Storage maker Seagate announced today that it has broken the world record for data density on magnetic media, cramming some 421 gigabits per square inch (Gbit/in2) using perpendicular recording technology on—get this—currently available production equipment, rather than lab- and cleanroom-only prototype gizmos. Seagate broke the news at IDEMA DISKCON show, which is celebrating the 50th anniversary of the hard drive.

That first hard drive? The IBM 350, offering 5 MB of storage, and it literally weighed a ton.

Seagate’s demonstration of the data densities which can be achieved with current production equipment paves the way for ever-greater storage capacities in existing disk formats. Seagate expects increases in density will lead to the development of drives with capacities from 40 GB to 275 GB in 1-inch and 1.8-inch formats (commonly used in media players and consumer electronics devices), up to 500 GB for 2.5-inch drives commonly used in notebooks, and up to almost 2.5 TB for 2.5-inch drives used in desktop and server systems. A 2.5 TB drive would hold more than 40,000 hours of music or 4,000 hours of digital video using typical encoding technology.
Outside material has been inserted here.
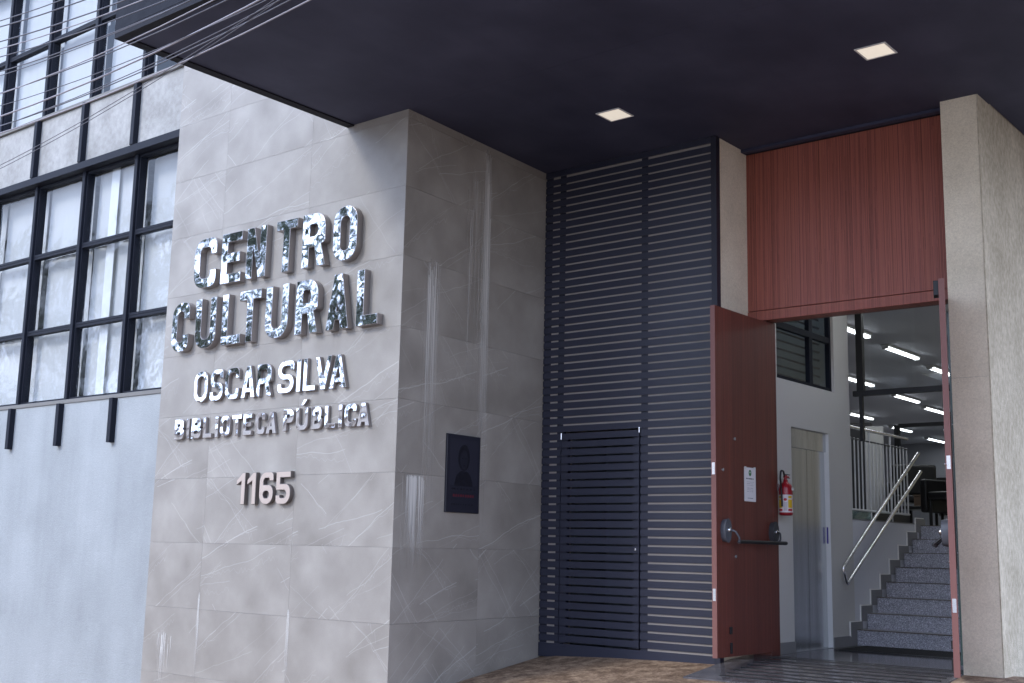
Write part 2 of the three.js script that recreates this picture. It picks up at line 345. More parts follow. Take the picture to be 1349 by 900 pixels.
// ---------------------------------------------------------------- tiled pier that carries the lettering
{
  const t = thing('tiled_wall', 'grey veined stone-tiled pier carrying the mirror letters, with its side face under the canopy', 'wall');
  const TOP = 6.62, BOT = -0.98, G = 0.0007;
  const ys = []; for (let k = -1; k < 12; k++) ys.push(0.255 + 0.621 * k); ys[0] = -0.366; ys.unshift(BOT); ys.push(TOP);
  const xs = [XL, -9.63, -8.34, XC];
  mesh('core', box(XL + 0.02, XC - 0.17, BOT, TOP - 0.01, -9.4, ZW - 0.0125), M.grout, t);
  const tile = (w, h) => { const g = box(0, w - 2 * G, 0, h - 2 * G, -0.012, 0, 0.0007); metric(g, rnd() * 4, rnd() * 4); g.translate(G, G, 0); return g; };
  for (let j = 0; j < ys.length - 1; j++) {
    if (ys[j + 1] - ys[j] < 0.02) continue;
    for (let i = 0; i < 3; i++) { const m = mesh('tile', tile(xs[i + 1] - xs[i], ys[j + 1] - ys[j]), M.tile, t); m.position.set(xs[i], ys[j], ZW + rr(-0.0002, 0.0002)); }
  }
  // side face, slightly askew: from the corner to the slat screen
  const A = new THREE.Vector3(XC, 0, ZW), B = new THREE.Vector3(-7.222, 0, -9.33), dir = B.clone().sub(A), L = dir.length(), ang = Math.atan2(-dir.z, dir.x);
  const side = mesh('side_face', (() => { const g = box(0.02, L, BOT, SOFFIT + 0.5, -0.16, -0.0125); return g; })(), M.grout, t);
  side.position.copy(A); side.rotation.y = ang;
  const ss = [0.0, 1.18, L];
  for (let j = 0; j < ys.length - 1; j++) {
    if (ys[j] > SOFFIT + 0.1 || ys[j + 1] - ys[j] < 0.02) continue;
    for (let i = 0; i < 2; i++) { const m = mesh('tile', tile(ss[i + 1] - ss[i], ys[j + 1] - ys[j]), M.tile, side); m.position.set(ss[i], ys[j], rr(-0.0002, 0.0002)); }
  }
  // pale lime streaks left by water that ran down the tiles
  const streak = (w, h, dens, s0) => {
    const a = canvasTex(128, 512, (g, W0, H0) => {
      g.fillStyle = '#000'; g.fillRect(0, 0, W0, H0);
      for (let i = 0; i < dens; i++) {
        const x = W0 * (0.5 + (rnd() + rnd() - 1) * 0.46), y0 = rnd() * rnd() * H0 * s0, y1 = y0 + rr(0.15, 1) * (H0 - y0);
        const gr = g.createLinearGradient(0, y0, 0, y1), al = rr(0.25, 0.85); gr.addColorStop(0, `rgba(255,255,255,${al})`); gr.addColorStop(0.6, `rgba(255,255,255,${al * 0.6})`); gr.addColorStop(1, 'rgba(255,255,255,0)');
        g.fillStyle = gr; g.fillRect(x, y0, rr(1, 5), y1 - y0);
      }
    }, 1, 1, false);
    return [new THREE.PlaneGeometry(w, h), std({ color: lin(0.7, 0.67, 0.62), roughness: 0.95, alphaMap: a, transparent: true, depthWrite: false })];
  };
  for (const [s, y1, y0, w, dens, sp] of [[1.18, 4.64, 1.0, 0.16, 90, 0.4], [0.40, 3.4, 1.0, 0.26, 50, 0.25], [0.24, 1.485, 0.6, 0.34, 90, 0.05], [1.0, 4.4, 2.2, 0.4, 14, 0.5]]) {
    const [g, m] = streak(w, y1 - y0, dens, sp), o = mesh('lime_streak', g, m, side); o.position.set(s, (y0 + y1) / 2, 0.003 + s * 0.0005); o.castShadow = false;
  }
  for (const [x, y1, y0, w, dens] of [[-9.63, 0.42, -0.55, 0.05, 60], [-8.335, 0.32, -0.55, 0.05, 50], [-10.15, 0.02, -0.6, 0.3, 26], [-9.635, 1.1, 0.8, 0.03, 12]]) {
    const [g, m] = streak(w, y1 - y0, dens, 0.3), o = mesh('lime_streak', g, m, t); o.position.set(x, (y0 + y1) / 2, ZW + 0.003); o.castShadow = false;
  }
  // memorial plaque on the side face
  const p = thing('memorial_plaque', 'dark slate portrait plaque fixed to the side face of the tiled pier', 'plaque', [A.x + dir.x / L * 0.9, 0, A.z + dir.z / L * 0.9], ang);
  mesh('slab', box(-0.24, 0.24, 1.19, 1.88, 0.001, 0.022, 0.003), std({ color: lin(0.03, 0.03, 0.04), roughness: 0.35 }), p);
  const face = mesh('portrait_print', new THREE.PlaneGeometry(0.47, 0.68), std({
    roughness: 0.4, map: canvasTex(512, 740, (g, w, h) => {
      g.fillStyle = '#23232e'; g.fillRect(0, 0, w, h);
      g.fillStyle = '#2a2a35'; g.fillRect(40, 40, w - 80, h * 0.6);
      g.fillStyle = '#15151e';
      g.beginPath(); g.ellipse(w / 2, 215, 92, 128, 0, 0, 7); g.fill();
      g.beginPath(); g.moveTo(110, 490); g.quadraticCurveTo(130, 370, 215, 345); g.lineTo(300, 345); g.quadraticCurveTo(385, 370, 405, 490); g.fill();
      g.fillStyle = '#21212b'; g.beginPath(); g.ellipse(w / 2, 232, 62, 92, 0, 0, 7); g.fill();
      g.fillStyle = '#0f0f17'; g.fillRect(222, 218, 26, 8); g.fillRect(266, 218, 26, 8); g.fillRect(238, 290, 40, 6);
      g.fillStyle = '#0f0f17'; for (let x = 70; x < w - 80; x += rr(30, 60)) g.fillRect(x, 512, rr(14, 30), 14);
      g.fillStyle = '#5a1f2a'; for (let x = 96; x < w - 110; x += 38) g.fillRect(x, 570, rr(18, 30), 24);
      g.fillStyle = '#101018'; for (let x = 70; x < w - 80; x += rr(30, 60)) g.fillRect(x, 660, rr(14, 30), 12);
    }, 1)
  }), p);
  face.position.set(0, 1.535, 0.0245);
}

// ---------------------------------------------------------------- lettering
function roundPath(P, pts) {
  const n = pts.length;
  for (let i = 0; i < n; i++) {
    const [x, y, r = 0] = pts[i], a = pts[(i + n - 1) % n], b = pts[(i + 1) % n];
    const da = Math.hypot(a[0] - x, a[1] - y), db = Math.hypot(b[0] - x, b[1] - y), q = Math.min(r, da * 0.5, db * 0.5);
    const s = [x + (a[0] - x) / da * q, y + (a[1] - y) / da * q], e = [x + (b[0] - x) / db * q, y + (b[1] - y) / db * q];
    i ? P.lineTo(...s) : P.moveTo(...s);
    if (q > 0) { const k = 0.45; P.bezierCurveTo(s[0] + (x - s[0]) * (1 - k) , s[1] + (y - s[1]) * (1 - k), e[0] + (x - e[0]) * (1 - k), e[1] + (y - e[1]) * (1 - k), ...e); }
  }
  P.closePath(); return P;
}
const poly = (pts, ...holes) => { const s = roundPath(new THREE.Shape(), pts); for (const h of holes) s.holes.push(roundPath(new THREE.Path(), h)); return s; };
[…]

“Today’s demonstration, combined with recent technology announcements from fellow hard drive companies, clearly shows that the future of hard drives is stronger than ever,” said Bill Watkins, CEO of Seagate. “Breakthroughs in areal density are enabling the digital revolution and clearly indicate that hard drives can sustain their advantage to meet the world’s insatiable demand for storage across a wide range of market segments.”

Seagate’s demonstration had a track density of 275,000 tracks per inch, with a linear density of 1.53 billion bits per inch; the device sustained data rates of 735 megabits per second—in raw terms, a little over 90 MB/sec.

Just remember, kids: regular and reliable data backups are your very best friend.